EXERCISE REQUIREMENTS
Repeat exactly the lines from the start of the records below through the line that contains "return m, nt, nt.nodes['Principled BSDF']", including both.

[Raw records]
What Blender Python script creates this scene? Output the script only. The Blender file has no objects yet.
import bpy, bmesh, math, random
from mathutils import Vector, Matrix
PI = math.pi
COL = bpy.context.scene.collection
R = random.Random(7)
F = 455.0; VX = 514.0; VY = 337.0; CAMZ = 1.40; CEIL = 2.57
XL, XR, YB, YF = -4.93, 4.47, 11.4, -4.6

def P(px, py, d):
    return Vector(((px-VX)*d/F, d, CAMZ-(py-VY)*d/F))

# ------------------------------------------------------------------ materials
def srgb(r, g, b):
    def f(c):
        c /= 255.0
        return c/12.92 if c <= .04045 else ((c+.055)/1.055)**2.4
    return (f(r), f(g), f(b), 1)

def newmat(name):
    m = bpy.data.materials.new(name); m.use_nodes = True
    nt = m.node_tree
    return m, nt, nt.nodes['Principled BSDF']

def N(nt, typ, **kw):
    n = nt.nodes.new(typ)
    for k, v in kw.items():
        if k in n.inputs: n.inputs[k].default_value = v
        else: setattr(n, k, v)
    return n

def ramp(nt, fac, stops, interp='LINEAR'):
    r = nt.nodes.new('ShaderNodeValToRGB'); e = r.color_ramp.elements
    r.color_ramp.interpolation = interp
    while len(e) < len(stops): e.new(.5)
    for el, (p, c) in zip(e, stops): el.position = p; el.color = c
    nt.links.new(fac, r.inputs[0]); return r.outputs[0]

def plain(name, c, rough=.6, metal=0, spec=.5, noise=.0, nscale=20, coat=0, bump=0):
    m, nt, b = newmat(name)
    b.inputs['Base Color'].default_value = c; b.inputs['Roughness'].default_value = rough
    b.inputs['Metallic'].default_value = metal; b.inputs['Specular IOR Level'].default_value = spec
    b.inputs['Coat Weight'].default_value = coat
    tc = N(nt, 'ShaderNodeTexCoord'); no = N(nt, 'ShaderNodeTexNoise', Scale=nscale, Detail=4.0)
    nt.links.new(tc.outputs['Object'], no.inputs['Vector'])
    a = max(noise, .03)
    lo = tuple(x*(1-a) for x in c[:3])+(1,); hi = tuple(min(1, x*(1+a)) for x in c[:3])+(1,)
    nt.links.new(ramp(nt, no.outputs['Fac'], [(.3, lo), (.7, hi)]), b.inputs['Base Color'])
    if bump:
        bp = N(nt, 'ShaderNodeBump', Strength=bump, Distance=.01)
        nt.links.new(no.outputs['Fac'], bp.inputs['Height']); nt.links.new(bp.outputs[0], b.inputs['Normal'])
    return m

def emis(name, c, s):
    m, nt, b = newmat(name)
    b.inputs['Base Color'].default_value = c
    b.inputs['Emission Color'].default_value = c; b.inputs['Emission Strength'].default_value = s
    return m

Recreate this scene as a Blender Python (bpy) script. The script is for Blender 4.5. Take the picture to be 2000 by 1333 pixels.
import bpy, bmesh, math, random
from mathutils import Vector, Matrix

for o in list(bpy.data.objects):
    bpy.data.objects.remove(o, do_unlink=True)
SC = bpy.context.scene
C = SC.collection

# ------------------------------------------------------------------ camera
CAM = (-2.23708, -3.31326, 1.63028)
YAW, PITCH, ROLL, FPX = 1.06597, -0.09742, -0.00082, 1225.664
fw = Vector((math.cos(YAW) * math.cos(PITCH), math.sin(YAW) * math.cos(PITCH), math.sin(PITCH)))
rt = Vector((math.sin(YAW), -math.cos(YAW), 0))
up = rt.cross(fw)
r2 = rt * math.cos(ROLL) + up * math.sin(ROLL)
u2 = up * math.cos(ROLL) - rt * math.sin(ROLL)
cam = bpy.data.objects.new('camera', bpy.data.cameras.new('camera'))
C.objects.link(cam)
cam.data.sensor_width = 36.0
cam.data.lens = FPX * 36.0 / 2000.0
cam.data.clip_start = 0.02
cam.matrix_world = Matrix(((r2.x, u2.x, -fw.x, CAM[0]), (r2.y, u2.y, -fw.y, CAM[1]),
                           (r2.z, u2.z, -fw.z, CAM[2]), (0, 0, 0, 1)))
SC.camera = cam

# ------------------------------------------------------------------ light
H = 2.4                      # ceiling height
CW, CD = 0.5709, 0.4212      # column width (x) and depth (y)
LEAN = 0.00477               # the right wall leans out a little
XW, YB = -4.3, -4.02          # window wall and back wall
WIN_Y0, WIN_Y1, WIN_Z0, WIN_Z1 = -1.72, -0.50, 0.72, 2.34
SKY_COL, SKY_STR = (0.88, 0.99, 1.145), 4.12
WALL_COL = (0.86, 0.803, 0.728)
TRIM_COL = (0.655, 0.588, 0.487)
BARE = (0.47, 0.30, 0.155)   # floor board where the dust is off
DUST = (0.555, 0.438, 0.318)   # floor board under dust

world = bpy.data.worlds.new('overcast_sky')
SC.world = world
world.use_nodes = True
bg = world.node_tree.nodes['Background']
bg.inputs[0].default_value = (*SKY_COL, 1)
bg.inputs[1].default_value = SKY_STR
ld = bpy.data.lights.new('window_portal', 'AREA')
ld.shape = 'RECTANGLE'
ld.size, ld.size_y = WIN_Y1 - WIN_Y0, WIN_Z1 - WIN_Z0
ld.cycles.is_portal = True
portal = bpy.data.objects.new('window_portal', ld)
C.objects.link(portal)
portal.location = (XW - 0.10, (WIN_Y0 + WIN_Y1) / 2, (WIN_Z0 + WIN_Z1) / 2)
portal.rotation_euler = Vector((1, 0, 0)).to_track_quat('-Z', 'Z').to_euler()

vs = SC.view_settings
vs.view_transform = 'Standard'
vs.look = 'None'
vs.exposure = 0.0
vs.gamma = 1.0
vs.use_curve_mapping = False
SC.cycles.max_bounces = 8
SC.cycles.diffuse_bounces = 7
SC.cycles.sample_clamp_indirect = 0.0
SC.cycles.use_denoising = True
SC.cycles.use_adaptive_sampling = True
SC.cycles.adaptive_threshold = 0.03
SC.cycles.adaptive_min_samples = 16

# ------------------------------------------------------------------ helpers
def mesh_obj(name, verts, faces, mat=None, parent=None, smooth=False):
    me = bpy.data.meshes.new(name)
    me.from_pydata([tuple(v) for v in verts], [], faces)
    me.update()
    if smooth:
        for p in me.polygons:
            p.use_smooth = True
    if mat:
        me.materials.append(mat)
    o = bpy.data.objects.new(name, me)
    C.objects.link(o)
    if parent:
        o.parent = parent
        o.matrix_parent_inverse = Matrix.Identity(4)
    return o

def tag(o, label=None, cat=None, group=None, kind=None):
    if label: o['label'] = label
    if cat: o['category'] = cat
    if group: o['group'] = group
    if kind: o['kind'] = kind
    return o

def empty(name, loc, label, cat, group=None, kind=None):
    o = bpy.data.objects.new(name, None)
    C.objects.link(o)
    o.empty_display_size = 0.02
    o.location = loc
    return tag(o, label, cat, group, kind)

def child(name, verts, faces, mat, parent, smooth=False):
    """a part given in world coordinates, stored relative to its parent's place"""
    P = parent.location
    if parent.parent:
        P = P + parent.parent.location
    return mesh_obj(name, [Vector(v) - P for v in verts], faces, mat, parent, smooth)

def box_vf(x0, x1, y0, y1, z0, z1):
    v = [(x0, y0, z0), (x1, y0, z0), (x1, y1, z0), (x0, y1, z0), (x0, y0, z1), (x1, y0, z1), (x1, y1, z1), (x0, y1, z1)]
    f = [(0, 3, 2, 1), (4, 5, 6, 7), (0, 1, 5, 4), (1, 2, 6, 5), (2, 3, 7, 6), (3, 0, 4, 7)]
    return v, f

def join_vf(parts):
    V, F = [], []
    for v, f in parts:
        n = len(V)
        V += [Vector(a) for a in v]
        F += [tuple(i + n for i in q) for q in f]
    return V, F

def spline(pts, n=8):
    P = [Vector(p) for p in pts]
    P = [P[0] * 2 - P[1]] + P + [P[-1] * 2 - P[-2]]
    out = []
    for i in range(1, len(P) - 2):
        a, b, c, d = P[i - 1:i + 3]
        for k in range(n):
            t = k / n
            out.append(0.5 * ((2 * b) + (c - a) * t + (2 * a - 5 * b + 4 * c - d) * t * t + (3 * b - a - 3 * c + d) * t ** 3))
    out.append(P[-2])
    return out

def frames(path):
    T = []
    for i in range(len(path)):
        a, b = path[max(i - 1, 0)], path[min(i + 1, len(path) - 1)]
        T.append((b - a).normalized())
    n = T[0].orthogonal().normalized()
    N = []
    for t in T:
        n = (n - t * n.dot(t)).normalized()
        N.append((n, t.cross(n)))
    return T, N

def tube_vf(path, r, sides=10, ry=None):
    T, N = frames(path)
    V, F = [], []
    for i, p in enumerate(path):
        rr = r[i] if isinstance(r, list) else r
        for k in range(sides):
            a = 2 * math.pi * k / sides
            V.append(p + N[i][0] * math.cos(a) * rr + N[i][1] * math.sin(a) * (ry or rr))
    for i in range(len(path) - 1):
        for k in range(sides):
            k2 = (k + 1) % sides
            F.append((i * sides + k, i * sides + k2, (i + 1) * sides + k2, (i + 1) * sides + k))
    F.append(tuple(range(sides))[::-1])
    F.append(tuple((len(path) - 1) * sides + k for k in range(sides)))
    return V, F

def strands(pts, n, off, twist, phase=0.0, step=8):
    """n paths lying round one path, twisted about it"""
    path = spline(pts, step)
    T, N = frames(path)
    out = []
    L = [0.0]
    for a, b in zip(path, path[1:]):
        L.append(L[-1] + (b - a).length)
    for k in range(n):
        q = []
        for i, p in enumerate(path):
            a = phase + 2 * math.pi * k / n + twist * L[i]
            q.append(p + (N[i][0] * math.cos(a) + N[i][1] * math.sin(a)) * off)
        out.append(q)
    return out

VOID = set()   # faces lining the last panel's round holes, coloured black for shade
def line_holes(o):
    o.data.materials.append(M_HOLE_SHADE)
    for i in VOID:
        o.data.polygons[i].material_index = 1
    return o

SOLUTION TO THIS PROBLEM
What Blender Python script creates this scene? Output the script only. The Blender file has no objects yet.
import bpy, bmesh, math, random
from mathutils import Vector, Matrix
PI = math.pi
COL = bpy.context.scene.collection
R = random.Random(7)
F = 455.0; VX = 514.0; VY = 337.0; CAMZ = 1.40; CEIL = 2.57
XL, XR, YB, YF = -4.93, 4.47, 11.4, -4.6

def P(px, py, d):
    return Vector(((px-VX)*d/F, d, CAMZ-(py-VY)*d/F))

# ------------------------------------------------------------------ materials
def srgb(r, g, b):
    def f(c):
        c /= 255.0
        return c/12.92 if c <= .04045 else ((c+.055)/1.055)**2.4
    return (f(r), f(g), f(b), 1)

def newmat(name):
    m = bpy.data.materials.new(name); m.use_nodes = True
    nt = m.node_tree
    return m, nt, nt.nodes['Principled BSDF']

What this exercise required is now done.